İnce’ye o zaman bu oyların kendisine mi, yoksa Erdoğan’ın seçilmemesi için mi verildiğini sormuştum. CHP’nin yüzde 25 oyunu yüzde 30’a çıkardığı için kendisine verildiğini düşünüyordu. Yanılıyordu. Muhalefet adaylarına giden oyların çoğu sadece Erdoğan’ın seçilmemesi amacıyla kullanılmıştı.
25 milyon oy Kılıçdaroğlu’na mı verildi?
Kılıçdaroğlu CHP grubuna aynı 4 Temmuz konuşmasında, temel olarak “değişimin” istifası ile başlaması gerektiğini söyleyen partililerine hitaben, değişimi oy oranlarının “yüzde 20’lerden yüzde 48’e uzanması” olarak tanımlıyordu.Oysa CHP’nin oyu 2023 seçiminde de yüzde 25 küsurda kalmıştı. Ve aza önce değindiğimiz gibi 2018’de de bütün muhalif oyların toplamı yüzde 48’i bulmuştu.
2023’te Erdoğan karşısında Kılıçdaroğlu’na verilen yüzde 48, yani 25 milyon küsur oy Kılıçdaroğlu’nun seçilmesinden çok Erdoğan’ın seçilmemesi amacıyla kullanılmıştı. Çoğunun amacı Kılıçdaroğlu’nun gelmesinden çok Erdoğan’ın gitmesiydi.
Kılıçdaroğlu ve Akşener’in Erdoğan’ın karşısına ittifakla çıkmış olması da yanlış değildi; uygulamada bir “Nasıl yapılmamalı?” örneğine, beceriksizlik örneğine dönüştü ama yanlış değildi ve gerekliydi.
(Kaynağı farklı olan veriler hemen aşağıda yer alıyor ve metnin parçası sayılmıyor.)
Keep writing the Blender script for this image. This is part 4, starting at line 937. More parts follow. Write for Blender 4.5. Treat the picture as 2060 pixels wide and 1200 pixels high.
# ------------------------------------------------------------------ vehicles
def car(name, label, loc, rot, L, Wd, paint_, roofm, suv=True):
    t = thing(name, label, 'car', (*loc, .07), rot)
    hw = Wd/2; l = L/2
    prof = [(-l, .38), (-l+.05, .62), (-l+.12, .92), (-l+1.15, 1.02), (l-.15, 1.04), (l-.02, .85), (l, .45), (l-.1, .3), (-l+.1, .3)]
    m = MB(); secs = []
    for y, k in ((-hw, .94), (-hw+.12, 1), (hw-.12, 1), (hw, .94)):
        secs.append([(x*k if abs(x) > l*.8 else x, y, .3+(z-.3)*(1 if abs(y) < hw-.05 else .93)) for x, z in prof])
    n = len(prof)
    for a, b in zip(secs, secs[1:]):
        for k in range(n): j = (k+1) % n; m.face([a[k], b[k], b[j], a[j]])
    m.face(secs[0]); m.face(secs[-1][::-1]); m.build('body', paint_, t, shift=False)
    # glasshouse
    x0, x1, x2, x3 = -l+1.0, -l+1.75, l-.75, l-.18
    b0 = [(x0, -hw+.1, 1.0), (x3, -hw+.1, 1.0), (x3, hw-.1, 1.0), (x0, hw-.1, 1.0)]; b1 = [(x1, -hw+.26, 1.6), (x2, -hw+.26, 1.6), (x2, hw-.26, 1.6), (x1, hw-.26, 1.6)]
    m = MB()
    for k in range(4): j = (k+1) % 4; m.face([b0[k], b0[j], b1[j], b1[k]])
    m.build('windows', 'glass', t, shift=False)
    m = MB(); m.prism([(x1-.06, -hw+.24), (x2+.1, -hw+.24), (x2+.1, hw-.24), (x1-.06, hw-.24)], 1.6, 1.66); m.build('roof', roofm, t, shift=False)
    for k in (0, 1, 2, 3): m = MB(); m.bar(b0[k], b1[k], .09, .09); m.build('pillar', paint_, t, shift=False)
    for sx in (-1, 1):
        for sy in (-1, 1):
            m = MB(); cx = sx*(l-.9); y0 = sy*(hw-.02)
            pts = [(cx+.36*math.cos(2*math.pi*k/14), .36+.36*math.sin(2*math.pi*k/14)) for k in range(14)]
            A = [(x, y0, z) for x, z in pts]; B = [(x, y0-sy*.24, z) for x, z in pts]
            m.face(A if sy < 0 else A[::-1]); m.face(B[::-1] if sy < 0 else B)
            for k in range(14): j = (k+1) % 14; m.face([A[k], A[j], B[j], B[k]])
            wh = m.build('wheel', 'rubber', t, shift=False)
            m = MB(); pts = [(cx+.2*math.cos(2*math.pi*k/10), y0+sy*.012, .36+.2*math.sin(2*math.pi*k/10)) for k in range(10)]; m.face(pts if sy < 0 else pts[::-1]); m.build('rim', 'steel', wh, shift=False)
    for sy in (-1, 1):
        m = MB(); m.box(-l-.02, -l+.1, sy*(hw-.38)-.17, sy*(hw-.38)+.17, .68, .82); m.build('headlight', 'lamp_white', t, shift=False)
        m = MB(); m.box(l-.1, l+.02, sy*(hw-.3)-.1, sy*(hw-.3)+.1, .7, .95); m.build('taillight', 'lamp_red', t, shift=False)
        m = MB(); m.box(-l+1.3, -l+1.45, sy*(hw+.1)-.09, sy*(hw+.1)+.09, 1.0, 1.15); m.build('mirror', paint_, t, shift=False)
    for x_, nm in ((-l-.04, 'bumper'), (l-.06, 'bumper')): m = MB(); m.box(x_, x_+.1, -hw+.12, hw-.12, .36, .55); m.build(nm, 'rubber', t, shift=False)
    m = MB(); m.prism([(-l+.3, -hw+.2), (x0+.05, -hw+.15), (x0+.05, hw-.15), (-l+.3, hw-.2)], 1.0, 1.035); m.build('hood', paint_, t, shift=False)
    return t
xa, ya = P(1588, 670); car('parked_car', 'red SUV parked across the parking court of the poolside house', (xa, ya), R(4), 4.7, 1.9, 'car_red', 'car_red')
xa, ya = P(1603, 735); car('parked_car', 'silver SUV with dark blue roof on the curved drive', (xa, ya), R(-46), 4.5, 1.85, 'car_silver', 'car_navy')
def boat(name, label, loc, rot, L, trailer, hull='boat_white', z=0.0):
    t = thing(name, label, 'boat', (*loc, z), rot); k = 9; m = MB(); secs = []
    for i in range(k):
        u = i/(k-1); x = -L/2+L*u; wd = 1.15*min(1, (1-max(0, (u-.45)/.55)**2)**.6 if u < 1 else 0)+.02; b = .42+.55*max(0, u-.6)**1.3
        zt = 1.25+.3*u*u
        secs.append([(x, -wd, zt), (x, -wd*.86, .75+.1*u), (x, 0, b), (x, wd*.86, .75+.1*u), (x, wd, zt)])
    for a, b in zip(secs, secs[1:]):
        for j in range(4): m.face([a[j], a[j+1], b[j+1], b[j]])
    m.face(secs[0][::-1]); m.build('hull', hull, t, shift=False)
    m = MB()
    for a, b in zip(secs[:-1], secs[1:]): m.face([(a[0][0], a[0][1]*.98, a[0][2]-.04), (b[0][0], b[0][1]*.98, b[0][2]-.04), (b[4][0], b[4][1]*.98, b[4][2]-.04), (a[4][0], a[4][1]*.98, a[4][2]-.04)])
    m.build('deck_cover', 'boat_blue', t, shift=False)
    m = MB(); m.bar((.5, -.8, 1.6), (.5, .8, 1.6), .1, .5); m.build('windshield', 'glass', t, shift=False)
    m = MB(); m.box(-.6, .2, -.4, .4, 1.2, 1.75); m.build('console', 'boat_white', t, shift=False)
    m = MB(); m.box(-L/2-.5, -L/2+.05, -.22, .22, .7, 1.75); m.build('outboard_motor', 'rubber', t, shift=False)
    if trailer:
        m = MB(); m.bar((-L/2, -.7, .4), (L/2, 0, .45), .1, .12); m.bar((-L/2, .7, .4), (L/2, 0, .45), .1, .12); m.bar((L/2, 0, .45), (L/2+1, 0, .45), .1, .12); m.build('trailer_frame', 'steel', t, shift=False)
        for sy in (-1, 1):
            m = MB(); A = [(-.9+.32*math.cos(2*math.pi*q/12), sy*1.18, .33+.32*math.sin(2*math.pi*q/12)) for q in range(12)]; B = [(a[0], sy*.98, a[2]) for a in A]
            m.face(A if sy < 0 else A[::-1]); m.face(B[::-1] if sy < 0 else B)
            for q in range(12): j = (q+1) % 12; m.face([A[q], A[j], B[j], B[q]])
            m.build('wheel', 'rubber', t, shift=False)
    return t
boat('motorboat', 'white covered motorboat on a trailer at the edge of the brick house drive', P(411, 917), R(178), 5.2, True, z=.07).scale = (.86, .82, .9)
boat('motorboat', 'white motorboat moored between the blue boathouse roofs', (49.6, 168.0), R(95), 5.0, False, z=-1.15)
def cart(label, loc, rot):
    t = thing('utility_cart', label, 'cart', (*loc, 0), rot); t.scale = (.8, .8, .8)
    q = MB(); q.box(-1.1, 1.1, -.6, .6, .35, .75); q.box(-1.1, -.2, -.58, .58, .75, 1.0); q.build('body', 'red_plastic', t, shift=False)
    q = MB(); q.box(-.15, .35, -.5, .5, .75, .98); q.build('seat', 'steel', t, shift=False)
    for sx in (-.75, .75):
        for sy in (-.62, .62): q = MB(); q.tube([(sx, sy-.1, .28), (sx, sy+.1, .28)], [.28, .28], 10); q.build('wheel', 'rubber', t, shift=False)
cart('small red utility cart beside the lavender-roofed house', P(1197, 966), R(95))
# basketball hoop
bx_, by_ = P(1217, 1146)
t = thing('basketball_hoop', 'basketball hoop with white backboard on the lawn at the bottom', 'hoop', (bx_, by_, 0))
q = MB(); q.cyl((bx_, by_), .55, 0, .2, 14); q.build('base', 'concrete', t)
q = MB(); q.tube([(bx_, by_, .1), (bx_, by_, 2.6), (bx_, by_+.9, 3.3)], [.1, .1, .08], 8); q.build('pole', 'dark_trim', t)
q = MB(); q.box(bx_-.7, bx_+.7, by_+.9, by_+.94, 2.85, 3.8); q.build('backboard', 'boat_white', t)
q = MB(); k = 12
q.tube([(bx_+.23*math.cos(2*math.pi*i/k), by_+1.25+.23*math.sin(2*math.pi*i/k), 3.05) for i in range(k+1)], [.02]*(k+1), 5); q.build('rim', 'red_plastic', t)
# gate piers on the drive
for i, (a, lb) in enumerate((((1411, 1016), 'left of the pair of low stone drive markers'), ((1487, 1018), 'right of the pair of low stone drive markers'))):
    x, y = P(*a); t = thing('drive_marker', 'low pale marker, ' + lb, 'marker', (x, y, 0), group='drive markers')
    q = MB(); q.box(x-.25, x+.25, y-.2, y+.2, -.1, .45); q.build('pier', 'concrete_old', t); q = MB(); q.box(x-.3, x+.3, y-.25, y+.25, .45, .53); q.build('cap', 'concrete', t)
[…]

Doğru adımlar atılsa bugün “istifayı” tek çözüm olarak görenler bu stratejiyi övüyor olacaktı.
Ve ittifak siyaseti doğruydu.
Yanlış olan “Erdoğan’ın karşısına kim çıksa kazanır” demekti. Türkiye’deki değişim ve seçmen beklentilerini okumakta yetersiz kalan bu anlayış, sonunda 25 milyon ve yüzde 48’lik bir kolektif hayal kırıklığına neden oldu.
Hep aynı hatalar, hep aynı
Kılıçdaroğlu 28 Mayıs gecesi seçimi kaybettiğinde istifa edip olağanüstü kurultaya gitse, şimdi belki yeniden seçilmişti.
Bunun adı CHP’de değişim mi olacaktı?
Bugün Kılıçdaroğlu istifa etse, bunun adı CHP’de değişim mi olacak?
Yoksa CHP’yi Cumhuriyet ve demokrasi ilkelerinden taviz vermeden yeniden yapılandırma ihtiyacından, Türkiye’nin modern ve seçmen beklentilerine yanıt verebilecek bir muhalefet partisine dönüşmekten alıkoyan kadrolar, bütün hata ve kötü alışkanlıklarıyla “Bay Kemal’i de yemiş” mi olacak sadece? CHP’nin açmazı zaten bu değil mi?
CHP’yi ve genel olarak Türkiye’deki muhalefet hareketlerini baştaki birileri hiç değişmeden bir insan öğütme makinesine çeviren zaten bu anlayış değil mi? Bu anlayış değil mi Muharrem İnce’nin göz göre göre bir boş havuza itilmesine yol açan, şimdi Ekrem İmamoğlu’nu o boş havuza iten?
Kılıçdaroğlu’nun 25 milyon oy ve onlara karşı hesap verme sorumluluğundan söz ederken aynı zamanda o yüzde 48 oyun tamamının Erdoğan’a karşı değil, kendisi için verilmiş olduğu yanılgısına kapılmış olması ihtimali, zaten değişimin ihtimalinin önünde en ciddi engel olurdu.
Bu sorunları tartışmadan Türkiye’de ciddi ve tutarlı ve iktidarı alma hedefli bir muhalefet partisini beklemenin faydası yok. Tartışmaya devam edeceğiz.